Tuesday, 19 June 2012

Bagnell Terrace

Fiction ~ short story
First published in Hutchinson's Magazine, July 1925
Collected in Spook Stories (1928)
5,000 words
(First read 19/06/2012)

One of EFB's London spook stories.  Unidentified Narrator lives in Bagnell Terrace, a place so tranquil that ...
even the cats [...] have caught something of its discretion and tranquillity, for they do not hail each other with long-drawn yells of mortal agony like their cousins in less well-conducted places, but sit and have quiet little parties like the owners of the houses in which they condescend to be lodged and boarded. [this is the high point of the story]
U.N. lusts after the end-terrace house, which is occupied by a mysterious recluse, a man neither young nor old but, in the words of neighbour and intimate friend Hugh Grainger*, 'timeless'.  Well anyway, the long and the short is that after a purely coincidental trip to Egypt, U.N. takes ownership of the house, which, almost forgot to mention, has a 'garden room' exactly like EFB's in Rye, and the place turns out to be haunted ... or possessed ... by the previous owner ... or EFB's Egyptian cat souvenir ... or something.  As usual good old Hughie comes to the rescue and exorcises the place merely by invoking God's name once or twice.
I can't imagine it took Benson more than about 35 minutes to write this garbled twaddle.  Hardly his finest hour.
You can read it online here.


* Renamed Hugh Abbot for this particular outing. 

THE CRITICS


In several of [Benson's spook] stories, the lust to possess a particular house forms the fulcrum of the plot (as in Bagnell Terrace) and the unassuaged anger and revengefulness of the dispossessed owner is often what creates the haunt.

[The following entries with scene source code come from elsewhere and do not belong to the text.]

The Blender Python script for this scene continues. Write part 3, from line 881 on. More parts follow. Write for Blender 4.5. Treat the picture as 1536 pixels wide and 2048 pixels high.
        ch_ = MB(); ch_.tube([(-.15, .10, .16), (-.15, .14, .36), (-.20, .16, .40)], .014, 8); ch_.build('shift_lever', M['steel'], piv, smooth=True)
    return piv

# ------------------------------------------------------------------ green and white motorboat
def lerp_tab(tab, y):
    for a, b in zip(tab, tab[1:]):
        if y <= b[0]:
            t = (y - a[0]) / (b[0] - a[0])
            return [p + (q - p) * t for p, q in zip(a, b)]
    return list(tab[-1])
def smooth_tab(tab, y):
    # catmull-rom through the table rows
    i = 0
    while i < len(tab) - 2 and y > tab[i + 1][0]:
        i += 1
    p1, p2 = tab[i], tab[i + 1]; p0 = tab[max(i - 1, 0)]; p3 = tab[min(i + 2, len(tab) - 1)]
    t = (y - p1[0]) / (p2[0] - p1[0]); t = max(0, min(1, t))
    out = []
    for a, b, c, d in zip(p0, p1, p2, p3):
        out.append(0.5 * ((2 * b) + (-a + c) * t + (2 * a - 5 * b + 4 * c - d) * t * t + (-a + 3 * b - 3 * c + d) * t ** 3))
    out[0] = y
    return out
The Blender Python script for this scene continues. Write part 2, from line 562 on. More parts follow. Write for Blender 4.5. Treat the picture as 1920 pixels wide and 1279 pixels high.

Reconciliation and Naboth's Vineyard are two of his most successful stories, especially the latter, which has a really blood-curdling climax.
~Joan Aiken in foreword to The Collected Ghost Stories of E. F. Benson 1992

The thematic unity of Spook Stories partly arises from its founding myth of Naboth, whose name is evoked in both Bagnell Terrace and Naboth’s Vineyard. Naboth, it should be remembered, would not sell his vineyard to King Ahab because it was his birthright. Ahab was persuaded to procure the land by using some rather underhand means, only to incite a prophet’s curse and the death of his own son. Ahab had violated the mystical connection between land and blood, and, even though he was a king, he should have accepted his allotted place.
Whilst Ahab was cursed for coveting the land of a lowly and powerless neighbour, Benson was altogether happier to imagine covetous social inferiors. If M. R. James’ ghosts penalised the “curious,” Benson imagines the spiritual world as revolving around the need to check human ambitions for the redistribution of property. The Naboth myth is overturned completely in Bagnell Terrace, in which the narrator reclaims a delightful suburban residence from a foreigner who does not justly belong there. The narrator nicknames the foreigner “Naboth” only because he personally “coveted” this fellow’s house, but Naboth will sell his house as a trap, unleashing a curse which the narrator will have to defeat. Yet the inferior Naboth is sent packing, allowing the virtuous king to enjoy his new vineyard.
[…] Unlike the uniquely Gothic disaster of The Face, the subsequent contributions [to Spook Stories] “And No Bird Sings” (which features an estate rather than a house), Bagnell Terrace, and The Temple are jolly frontier tales in which the bourgeoisie successfully impose their suburban will on to a place which is still haunted by ancient forces.
~James Mooney at “Tychy”, 25/07/2011. Quoted from here.